O advogado Luiz Fernando Oliveira Pires não conseguiu trancar Ação Penal a que responde por crime contra o sistema financeiro. Ele é acusado de se receber indevidamente R$ 2 milhões de honorários advocatícios do banco Interunion.

A 1ª Turma Especializada do Tribunal Regional Federal da 2ª Região negou pedido de Habeas Corpus do advogado, que pretendia suspender audiência marcada para esta terça-feira (14/3) e trancar o processo contra ele. Ainda cabe recurso.

O Interunion está em processo de liquidação extrajudicial desde 1997 por causa de um rombo de R$ 240 milhões no título de capitalização Papa Tudo, administrado pela instituição financeira. O mérito da ação será julgado pela 5ª Vara Criminal do Rio de Janeiro, que recebeu uma denúncia do Ministério Público Federal.

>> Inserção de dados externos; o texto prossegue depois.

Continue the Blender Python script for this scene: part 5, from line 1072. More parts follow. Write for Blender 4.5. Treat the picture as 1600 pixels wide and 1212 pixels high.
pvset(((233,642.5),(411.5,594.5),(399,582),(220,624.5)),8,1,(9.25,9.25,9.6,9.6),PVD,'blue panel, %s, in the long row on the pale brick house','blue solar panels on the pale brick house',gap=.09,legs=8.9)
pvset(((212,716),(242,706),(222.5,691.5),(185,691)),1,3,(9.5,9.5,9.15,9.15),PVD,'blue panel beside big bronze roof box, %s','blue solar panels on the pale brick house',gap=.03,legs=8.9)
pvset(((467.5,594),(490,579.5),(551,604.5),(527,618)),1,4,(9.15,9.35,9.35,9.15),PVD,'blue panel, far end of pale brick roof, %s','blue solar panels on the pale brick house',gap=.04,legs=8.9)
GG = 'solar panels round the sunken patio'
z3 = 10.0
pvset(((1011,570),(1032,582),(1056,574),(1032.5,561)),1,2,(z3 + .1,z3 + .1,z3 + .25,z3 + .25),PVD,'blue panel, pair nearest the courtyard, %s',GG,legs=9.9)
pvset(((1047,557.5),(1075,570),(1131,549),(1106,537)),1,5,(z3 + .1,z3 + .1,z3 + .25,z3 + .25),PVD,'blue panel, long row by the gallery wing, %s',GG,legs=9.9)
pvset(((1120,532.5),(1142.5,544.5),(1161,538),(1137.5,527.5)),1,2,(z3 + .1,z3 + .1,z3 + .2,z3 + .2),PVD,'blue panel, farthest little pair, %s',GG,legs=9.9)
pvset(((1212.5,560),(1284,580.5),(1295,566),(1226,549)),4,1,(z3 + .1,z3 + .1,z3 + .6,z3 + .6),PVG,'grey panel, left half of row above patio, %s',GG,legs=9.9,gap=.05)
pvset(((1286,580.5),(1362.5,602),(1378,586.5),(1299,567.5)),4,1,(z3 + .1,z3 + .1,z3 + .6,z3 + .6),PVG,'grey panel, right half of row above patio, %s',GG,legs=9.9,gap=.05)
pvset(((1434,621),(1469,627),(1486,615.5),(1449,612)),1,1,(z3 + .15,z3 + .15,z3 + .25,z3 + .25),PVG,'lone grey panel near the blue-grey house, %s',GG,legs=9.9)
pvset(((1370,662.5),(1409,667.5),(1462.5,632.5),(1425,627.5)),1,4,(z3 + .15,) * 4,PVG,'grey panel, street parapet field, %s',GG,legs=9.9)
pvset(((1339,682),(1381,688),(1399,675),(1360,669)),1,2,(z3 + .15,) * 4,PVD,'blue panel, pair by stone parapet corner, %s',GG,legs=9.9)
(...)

Segundo a denúncia do MPF, o advogado teria recebido a quantia por atuar no resgate das Letras do Tesouro de Alagoas em favor do banco. O MPF acusa o advogado de sequer ter atuado no processo de recebimento dos títulos, já que o contrato de prestação de serviços advocatícios, firmado entre o réu e o Banco Interunion em outubro de 1997, foi rescindido cinco anos antes da data do pagamento dos honorários.

Para o MPF, o pagamento de honorários foi fruto de uma operação de fachada, feita em conluio com o liquidante da instituição financeira para desviar recursos do banco. O artigo 5º da Lei 7.492/86, que trata dos crimes contra o sistema financeiro nacional, prevê punição para o controlador, os administradores, o interventor ou o liquidante que se aproprie de dinheiro, título, valor ou qualquer outro bem móvel de instituição financeira, em proveito próprio ou alheio.

A defesa do advogado alega que ele não poderia figurar como réu porque não exerceu nenhum dos cargos previstos na lei. Por isso, o advogado pediu o trancamento da Ação Penal.

O desembargador federal Abel Gomes, relator do caso, esclareceu que o que se imputa ao réu é uma conduta em co-autoria. “Como se pode perceber, a figura típica do artigo 5º da Lei 7.492/86 contempla duas situações de destinatários de recursos apropriados ou desviados, que são o próprio agente da apropriação ou do desvio (no caso, o primeiro denunciado na ação penal, o liquidante extrajudicial do banco Interunion, que teria desviado os valores em proveito do advogado) e o terceiro a quem os recursos são desviados em proveito alheio (no caso, o próprio advogado).”

O relator do processo ainda considerou ser improcedente a alegação de que o advogado estaria sofrendo constrangimento ilegal na medida em que a mera instauração de Ação Penal, ainda que importe ônus, não impede por si só o exercício de suas atividades profissionais.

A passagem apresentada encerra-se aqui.